Memperbaiki lingkungan yang porak-poranda tujuan utamanya. Diikhtiarkan pula untuk memagari wilayah operasi dari agresifnya pertambangan batubara.
Sengatan mentari khatulistiwa, tak menyurutkan langkah ratusan pria dan wanita, menuju beberapa lahan yang mirip tanah lapang. Pagi itu, Selasa, 31 Desember 2013, tatkala banyak orang sedang menyiapkan terompet dan kembang api untuk menyambut pergantian tahun, pimpinan dan karyawan PT Pertamina EP Asset 5 Field Sangasanga justru bermandi peluh di Lapangan Samboja, Kutai Kartanegara. Tanah yang tadinya kosong, mendadak dipenuhi barisan tunas-tunas muda.
Lapangan Samboja total mempunyai 10 sumur. Lewat kegiatan menanam di penghujung 2013 itu, ditargetkan setiap sumur akan dikelilingi oleh sekitar 1.000 pohon. Dengan begitu, bibit yang ditanam mencapai 10.000 pohon. Pertamina EP Asset 5 Field Sangasanga menggandeng Komando Daerah Militer (Kodam) VI Mulawarman dalam acara ini.
“Kegiatan penanaman ini, sekaligus melengkapkan jumlah total pohon yang telah ditanam sebelumnya oleh Pertamina EP sepanjang tahun 2013 sebanyak 323.463 pohon,” jelas Public Relation (PR) Manager Pertamina EP, Agus Amperianto yang tiba di lokasi sejak sehari sebelumnya.
Ia menuturkan, penanaman 10.000 pohon di wilayah produksi minyak dan gas (migas) Samboja ini, merupakan wujud komitmen Pertamina EP terhadap upaya pelestarian lingkungan. “Program ini juga merupakan support (bentuk dukungan, red) kami terhadap kegiatan Corporate Social Responsbility (CSR) Pemerintah Daerah (Pemda) Kutai Kartanegara,” terangnya.

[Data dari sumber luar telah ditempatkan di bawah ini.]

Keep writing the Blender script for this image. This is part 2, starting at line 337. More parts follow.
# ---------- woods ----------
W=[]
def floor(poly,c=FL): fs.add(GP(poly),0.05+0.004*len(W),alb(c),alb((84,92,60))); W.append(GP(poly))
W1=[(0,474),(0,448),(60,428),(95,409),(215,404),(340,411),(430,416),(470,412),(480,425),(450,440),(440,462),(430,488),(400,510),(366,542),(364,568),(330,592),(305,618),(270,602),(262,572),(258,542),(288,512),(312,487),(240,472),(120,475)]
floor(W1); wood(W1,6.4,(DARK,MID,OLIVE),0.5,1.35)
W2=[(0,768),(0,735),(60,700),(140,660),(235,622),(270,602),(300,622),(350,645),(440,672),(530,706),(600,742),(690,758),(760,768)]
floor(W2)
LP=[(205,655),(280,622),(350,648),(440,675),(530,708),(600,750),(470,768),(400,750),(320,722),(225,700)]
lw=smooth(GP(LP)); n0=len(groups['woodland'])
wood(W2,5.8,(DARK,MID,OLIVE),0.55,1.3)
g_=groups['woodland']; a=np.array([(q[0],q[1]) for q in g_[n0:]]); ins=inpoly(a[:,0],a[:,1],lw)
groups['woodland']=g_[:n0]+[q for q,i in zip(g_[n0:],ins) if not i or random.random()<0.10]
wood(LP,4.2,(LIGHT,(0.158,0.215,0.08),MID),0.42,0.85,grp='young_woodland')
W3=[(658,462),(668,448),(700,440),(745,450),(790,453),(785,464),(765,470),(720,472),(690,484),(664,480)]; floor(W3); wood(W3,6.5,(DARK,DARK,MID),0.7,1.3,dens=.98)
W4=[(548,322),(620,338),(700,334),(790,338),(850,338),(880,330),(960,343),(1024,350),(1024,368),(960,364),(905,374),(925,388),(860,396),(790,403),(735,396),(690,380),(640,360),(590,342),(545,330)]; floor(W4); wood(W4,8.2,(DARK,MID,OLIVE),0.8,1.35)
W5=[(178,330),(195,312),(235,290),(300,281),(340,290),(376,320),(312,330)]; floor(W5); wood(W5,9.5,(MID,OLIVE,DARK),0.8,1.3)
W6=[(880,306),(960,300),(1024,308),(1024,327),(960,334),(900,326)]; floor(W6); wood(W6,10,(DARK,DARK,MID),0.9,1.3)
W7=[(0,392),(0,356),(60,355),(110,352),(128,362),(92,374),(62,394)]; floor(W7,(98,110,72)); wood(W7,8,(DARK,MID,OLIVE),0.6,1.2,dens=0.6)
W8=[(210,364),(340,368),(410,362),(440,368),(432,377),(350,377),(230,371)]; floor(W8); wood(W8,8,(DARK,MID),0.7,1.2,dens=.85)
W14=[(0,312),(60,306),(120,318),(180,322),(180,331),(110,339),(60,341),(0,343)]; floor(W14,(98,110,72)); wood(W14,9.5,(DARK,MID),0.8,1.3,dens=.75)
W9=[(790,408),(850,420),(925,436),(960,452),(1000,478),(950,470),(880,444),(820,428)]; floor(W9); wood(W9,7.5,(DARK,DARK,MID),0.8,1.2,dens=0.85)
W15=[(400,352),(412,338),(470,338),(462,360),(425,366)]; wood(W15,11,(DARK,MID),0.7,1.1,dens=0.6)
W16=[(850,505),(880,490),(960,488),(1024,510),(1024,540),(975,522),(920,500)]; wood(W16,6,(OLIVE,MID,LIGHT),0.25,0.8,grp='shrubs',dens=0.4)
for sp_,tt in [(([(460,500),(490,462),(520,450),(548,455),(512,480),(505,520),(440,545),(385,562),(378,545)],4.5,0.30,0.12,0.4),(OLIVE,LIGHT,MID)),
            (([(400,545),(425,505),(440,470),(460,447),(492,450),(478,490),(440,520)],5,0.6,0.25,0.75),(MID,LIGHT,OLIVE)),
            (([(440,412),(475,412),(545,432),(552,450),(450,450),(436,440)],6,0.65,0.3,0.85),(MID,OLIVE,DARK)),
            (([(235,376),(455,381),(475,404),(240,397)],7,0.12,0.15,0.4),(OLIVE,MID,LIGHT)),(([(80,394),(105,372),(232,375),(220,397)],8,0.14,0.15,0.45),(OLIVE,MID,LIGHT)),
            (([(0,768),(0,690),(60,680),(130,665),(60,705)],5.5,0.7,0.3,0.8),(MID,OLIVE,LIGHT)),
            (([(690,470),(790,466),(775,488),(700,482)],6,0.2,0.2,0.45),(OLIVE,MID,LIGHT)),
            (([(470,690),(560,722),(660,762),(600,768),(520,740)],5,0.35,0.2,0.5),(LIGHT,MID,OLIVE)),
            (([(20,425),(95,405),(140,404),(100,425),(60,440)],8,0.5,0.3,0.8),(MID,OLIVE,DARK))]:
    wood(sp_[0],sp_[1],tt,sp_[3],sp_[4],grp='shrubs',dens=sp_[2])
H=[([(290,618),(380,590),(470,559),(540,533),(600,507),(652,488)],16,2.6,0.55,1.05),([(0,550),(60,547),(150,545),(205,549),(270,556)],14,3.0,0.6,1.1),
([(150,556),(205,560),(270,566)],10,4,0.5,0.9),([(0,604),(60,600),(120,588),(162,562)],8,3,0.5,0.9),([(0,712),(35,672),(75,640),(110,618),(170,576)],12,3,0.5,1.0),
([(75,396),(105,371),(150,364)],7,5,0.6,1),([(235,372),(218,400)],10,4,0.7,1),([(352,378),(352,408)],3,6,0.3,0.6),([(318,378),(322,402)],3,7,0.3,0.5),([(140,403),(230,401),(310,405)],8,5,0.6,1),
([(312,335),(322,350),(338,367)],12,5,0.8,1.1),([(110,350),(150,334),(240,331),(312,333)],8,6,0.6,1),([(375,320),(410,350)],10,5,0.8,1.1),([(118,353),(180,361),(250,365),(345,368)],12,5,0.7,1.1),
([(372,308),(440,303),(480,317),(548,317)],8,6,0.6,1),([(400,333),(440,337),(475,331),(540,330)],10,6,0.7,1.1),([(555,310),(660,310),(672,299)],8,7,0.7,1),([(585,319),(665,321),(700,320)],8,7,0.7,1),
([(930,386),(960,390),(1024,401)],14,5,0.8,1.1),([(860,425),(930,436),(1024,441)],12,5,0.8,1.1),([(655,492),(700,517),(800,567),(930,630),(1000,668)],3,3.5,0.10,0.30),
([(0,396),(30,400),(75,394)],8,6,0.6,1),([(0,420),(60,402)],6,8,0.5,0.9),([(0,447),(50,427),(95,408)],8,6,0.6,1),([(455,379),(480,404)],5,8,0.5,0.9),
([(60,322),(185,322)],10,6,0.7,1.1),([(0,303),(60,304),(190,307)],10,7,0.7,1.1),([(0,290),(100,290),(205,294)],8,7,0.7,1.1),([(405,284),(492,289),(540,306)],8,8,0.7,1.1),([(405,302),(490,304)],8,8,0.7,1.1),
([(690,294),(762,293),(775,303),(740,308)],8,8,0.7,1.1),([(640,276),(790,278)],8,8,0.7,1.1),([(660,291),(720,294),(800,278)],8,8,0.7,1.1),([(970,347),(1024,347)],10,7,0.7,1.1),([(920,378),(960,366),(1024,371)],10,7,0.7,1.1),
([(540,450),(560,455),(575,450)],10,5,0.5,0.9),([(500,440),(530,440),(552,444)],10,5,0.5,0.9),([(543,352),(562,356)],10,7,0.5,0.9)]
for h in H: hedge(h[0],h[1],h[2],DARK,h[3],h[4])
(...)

Namun bak pisau bermata dua, selain menghijaukan kembali Bumi Kalimantan Timur, ternyata ada motif lain dibalik kegiatan menanam itu. “Program penanam pohon di akhir 2013 ini, juga merupakan upaya memberi batas Wilayah Kerja Pertambangan (WKP) Pertamina EP dengan perusahaan pertambangan batubara,” ucapnya. Terungkap, selama ini ada permasalahan tumpang tindih lahan, antara Pertamina EP dan perusahaan tambang yang beroperasi di Samboja.
Persoalan itu, menurut Agus cukup pelik. Tidak ada kejelasan batas Wilayah Kerja Pertambangan antara Pertamina EP dan perusahaan batubara yang beroperasi di sana. Operasi pertambangan batubara kerap merangsek ke wilayah operasi migas Pertamina EP, mengakibatkan rusaknya beberapa fasilitas hulu migas milik perusahaan negara ini.

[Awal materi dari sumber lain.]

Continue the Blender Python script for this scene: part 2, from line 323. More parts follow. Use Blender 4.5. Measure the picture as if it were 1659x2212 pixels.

“Kerusakan itu berakibat pada terhambatnya produksi minyak dan gas Pertamina EP. Oleh karena itu dengan ditanamnya pohon ini, diharapkan bisa menjadi border antara WKP Pertamina EP dan penambangan batubara,” tukasnya.
Dalam sambutannya, Panglima Kodam (Pangdam) IV/Mulawarman, Mayjen TNI Dicky W Usman menerangkan, penanaman pohon ini juga merupakan upaya pelestarian lingkungan yang telah rusak, akibat aktivitas penambangan batubara, yang tidak memperhatikan lingkungan sekitarnya.
“Penanaman pohon ini bertujuan sebagai pagar hidup batas wilayah kerja Pertamina EP dengan perusahaan batubara. Kami akan melakukan pengawasan. Jika aktivitas penambangan masih membandel dengan tidak mempedulikan lingkungan, akan kami sikat,” tegas Mayjen Dicky W Usman.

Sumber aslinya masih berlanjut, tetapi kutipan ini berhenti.